それにしてもこの感じ、何かを思い出す・・・そうだ、昔パリのモンマルトルの丘のケーブルカーで、発車直後に車両故障が発生して閉じ込められたときに似ているなぁ・・・と思っていたら、母も同じことを思っていたらしく、「大丈夫かねぇ~」と言葉を交わす。

山を登る5分間、車内を見渡すと、緊急用の設備らしきものは連絡用の携帯電話のみ。きっと何かあったときはこれで電話して助けに来てもらうってことなんだろう。一方ケーブルカーの上る斜面のほうはどんどん傾斜を増してきた。傾斜がきつくなると、ケーブルカーは自動的に座席の角度を変え乗客が快適になるように調整している。見た目によらず意外とハイテク?なのか??

そのうち陸が切れて海が見え、ここは朝来たらとても良い眺めだろうな、と思っているうちに上層階に到着。次に下で呼び出す人のために、しっかりドアを閉めてから(笑)、オーバル棟に入ってみる。

2008年3月13日木曜日

<1日目の17>ミュージアム内、夕食後の散策 8:30PM

食事のあと、シャトルバスに乗ってミュージアム棟へ戻った。

ベネッセハウス内のギャラリーは一般人でも8:00~21:00の間見ることができるが、宿泊していれば早朝や夜中も含めていつでも見られる。実際のところ遅い時間や朝早くは宿泊客しかいないので、自分のペースで好きな作品をのんびり見て回ることができるのだ。(ちなみにほかの棟内にも、いくつかの作品やデザインチェアなどが点在している)

ギャラリーの作品は、屋外展示と違って撮影もご遠慮下さい、ということになっているので写真は撮らなかったが、なかなか面白いものが多数ある。

なかでも私のお勧めを挙げるなら、

夜見るべき作品:ブルース・ナウマン「100生きて死ね」
朝見るべき作品:安田侃 「天秘」

以上2つ である。

ナウマンの「100生きて死ね」(100 Live and Die)は、ネオンサインを使った大型の作品で、館内のホールのど真ん中に設置されている。天井に明かり取りの窓があるので、ホールは昼は明るく、夜は暗い。で、この作品はネオンを使っているだけに夜のほうが圧倒的に存在感があるのだ。
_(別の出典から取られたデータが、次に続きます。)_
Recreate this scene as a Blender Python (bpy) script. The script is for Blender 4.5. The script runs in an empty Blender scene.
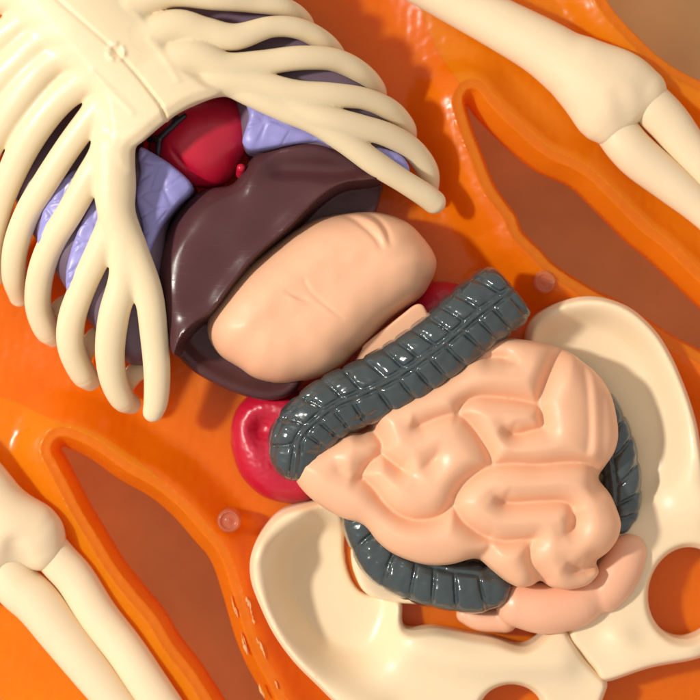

50の異なる単語とLIVE、そしてDIEという単語を組み合わせた、カラフルな100のフレーズがひたすら明滅するこの作品は、そのテーマも夜にふさわしい。作品の目の前に椅子(これまたデザイナーもの)が設置されているので、夜、暗くなったホールで椅子に座って1~2分ぐらいはじっくり眺めていると、この作品はちらっと見て終わらせるのではなくて、この作品が放つ全てのメッセージを読み取るまで時間をかけて眺めることを要求している作品であることがわかってくる。

深く考えても興味深い作品だし、深く考えなくても足を止めて見ずにはいられない面白さがある。
こういう作品は大好きだ。

一方、安田侃(やすだ・かん)は、その名前は知らなくてもその作品はみんなどこかで見たことがある、というぐらいメジャーなアーティストである。東京国際フォーラムで、あるいは東京ミッドタウンで、とてもすべすべとした、手触りのいい大理石のかたまりが置かれているのを見たことがないだろうか。あれが安田侃の作品である。

このギャラリーでは、「天秘」は壁に囲われた屋外に設置されている。夜に行くと外は真っ暗だし寒いので、誰もその近くまで行こうと思わないどころか、私たちはその手前のガラス戸が誰でも開けられるようになっていることすら気づかなかった。

が、朝明るい光の中でそこへ行って初めて、作品の近くに「靴を脱いでおあがり下さい」(※不確か)という表示があることに気づいたので、あがってみた。というか寝てみた。冷たく硬いのに、なぜかやわらかい気がしてしまう石を寝床にして眺める、直島の朝の空は格別だ。・・・夜行けば星空が見えるのだろうけれど、少なくともこのシーズンでは、石の上ではたぶん寒くてのんびり眺めるところじゃなかろう。というわけで、朝がお勧めなのである。